Ирония и остранение, которые лишь проблескивают у Маркиной, укрепились в работах Мавриной как ведущий прием и, возможно, защитили ее на художественном пути. Постепенно отходя от документальности, глубже всего она заинтересовалась иконой и русской народной росписью, копировала рисунки кустарных мастеров и стремилась добиться той же выразительности и лаконизма в собственной графике. В довоенных автопортретах, как и в этой акварели из ГМИИ им. Пушкина, Маврина часто совмещала фовистские и неопримитивистские приемы. Свободная игра прихотливых форм утопает в красочных размывах акварели, перетекает из пространства в пространство. За спиной художницы — пейзаж с ярко-синим небом, оформленный в золотую раму, витой венский стул. Здесь Маврина — яркая и женственная горожанка, одетая по последней моде: фигурная шляпка, узкая юбка с пояском, пестрая шелковая блуза скорее парижской, чем советской расцветки. Ничуть не спортсменка, не работница, но и не холодная дива с картин Дейнеки и тем более не философ с кистью. При более внимательном взгляде на акварель видно, что декоративность оборачивается остранением и почти саркастичной самоиронией. Изгибы фигуры складываются в подобие игрушечной формы. Глиняная расписная барышня, тряпичная кукла, насмешница-мещанка с острыми красными коготками. Игра с элементарными пропорциями народного искусства и образ фигурки-куклы интересовали многих довоенных мастеров (А. Ведерников, А. Пахомов, А. Самохвалов, А. Якобсон), но никто из них не рискнул перенести ее в автопортрет.
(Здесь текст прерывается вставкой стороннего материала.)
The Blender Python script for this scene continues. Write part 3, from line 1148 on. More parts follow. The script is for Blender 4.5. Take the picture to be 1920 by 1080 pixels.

Серафима Рянгина. Автопортрет при дневном свете

Работы Серафимы Рянгиной (1891–1955) упоминались в книге не раз. Одна из немногих женщин — петербургских живописцев-неоакадемиков, ученица Яна Ционглинского и Дмитрия Кардовского, она не приняла левые течения и в начале 1920-х вошла в число членов-учредителей АХРР вместе с мужем, оренбургским художником Степаном Карповым — автором геральдического полотна «СССР. Дружба народов» (1924). В 1929-м Карпова не стало, и Рянгина продолжила общее дело, выступив с циклом новаторских жанровых картин. Сухой неоакадемический рисунок соединялся в них со сложнейшими ракурсами и густой светотенью («Красноармейская студия», 1928; «Ликбез», 1928; «Рабочий-изобретатель», 1929; «Агитбригада», 1931) — своего рода советская версия Новой вещественности.

Прологом к этим картинам стал цикл автопортретов, созданных в 1924–1925 гг. под влиянием выставки АХРР. «Нужно было ясно сознавать, что делаешь, и добиваться от себя совершенной формы выражения <…>. Этот опыт увлек меня дальше — к работе над гипсом, потом над головой, конечно, только над собой в зеркале, так как никакая натура не могла бы так упорно и настойчиво во всякое время быть наготове одновременно с художником. Автопортретов было десять. Когда я проработала над ними всю зиму, мне показалось, что я подвинулась несколько к цели, но теперь я смотрю на них и чувствую, что они больше помогли мне выработать отношение к работе, ставить цель и не отступать до конца»[191].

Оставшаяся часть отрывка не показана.